Glen Mazzara took over in the second season and oversaw its finale, where the herd would find Herschel’s farm. After a torched barn, several people dead and Andrea on her own, the group was on the run once again. Mazzara’s final episode was tonight, as was Andrea’s. What we all assumed would be the final showdown between Rick and The Governor was full of surprises.

The episode, written by Mazzara, opens with The Governor torturing Milton. His justification for who he’s become is the claim that if he’d turned into this earlier, his daughter would still be alive—scared of him, but alive. It’s the sign of a well-written character that he’s got a reason, at least in his own mind, to act as he does.

He puts a knife in Milton’s hand and tells him that he’s not leaving the room until he kills Andrea. Of course, he means for Milton to do it alive or undead, and Milton—trying to stab The Governor—inadvertently chooses the latter. Milton, the weak, frightened, brainy lackey, becomes a hero in the end. He owes The Governor his survival (on his own, he’d last about as long as Beth would). But he also sees how the man he knew as Philip would change. Milton chooses to help Andrea escape and drops a pair of pliers behind her chair to help her get free. There’s redemption, and a gruesome death, in the end.

Back at the prison, it appears that Rick’s group has chosen flight over fight, and Carl’s not happy about it. But when the Woodbury army storms the prison, it turns into a trap. Carl’s anger stems from the fact that he’s not one of the soldiers in the ambush. When Carl and Hershel get a teenager to surrender, Carl shoots him as he’s handing over his gun. When his dad confronts him, he echoes the sentiments of The Governor that you have to kill or be killed.

And that’s become the central theme of The Walking Dead: How do you keep your humanity when civilization has crumbled? Several characters—Shane, The Governor, Allen and Ben, Thomas and Andrew—have chosen the survival of body over their souls, and Carl seems to be teetering on the brink now that Rick has come back from it.

The Governor, however, has leapt completely off that cliff, and when his soldiers question going back to the prison to fight, he slaughters the bulk of them. He feels betrayed by Milton and Andrea and completely snaps. Two of his lieutenants inexplicably stick by him once they realize he’s not planning on killing them. The only other survivor is Karen, who hides underneath the body of one of her neighbors.
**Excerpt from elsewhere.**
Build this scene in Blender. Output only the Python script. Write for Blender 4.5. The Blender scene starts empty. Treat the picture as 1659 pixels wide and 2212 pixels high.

With The Governor gone and Karen now rescued, Rick, Daryl and Michonne head to Woodbury where (after a short and futile gunfight) Tyrese and Sasha open the gates for them. They search for Andrea and find her alive in the torture chamber. But Milton bit her before she could re-kill him. It’s a heartbreaking end for the woman who tried to make piece between the two gangs of survivors. She asks Rick for a gun so she can end it all herself.

Who’d have guessed that of the original women in the Atlanta camp—including Lori, Andrea, Amy and Jaqui—the meek and mousy Carol Peletier would be the last woman standing, though she’s no longer meek nor mousy.

Rick, Tyrese and the others return to the prison, along with Woodbury’s children and elderly, further enraging the cold-hearted Carl. But Andrea is gone and The Governor is still out there. It’s now in new showrunner Scott Gimple’s hands to give us a Season 4 opener worthy of his predecessors. We just have to wait for October.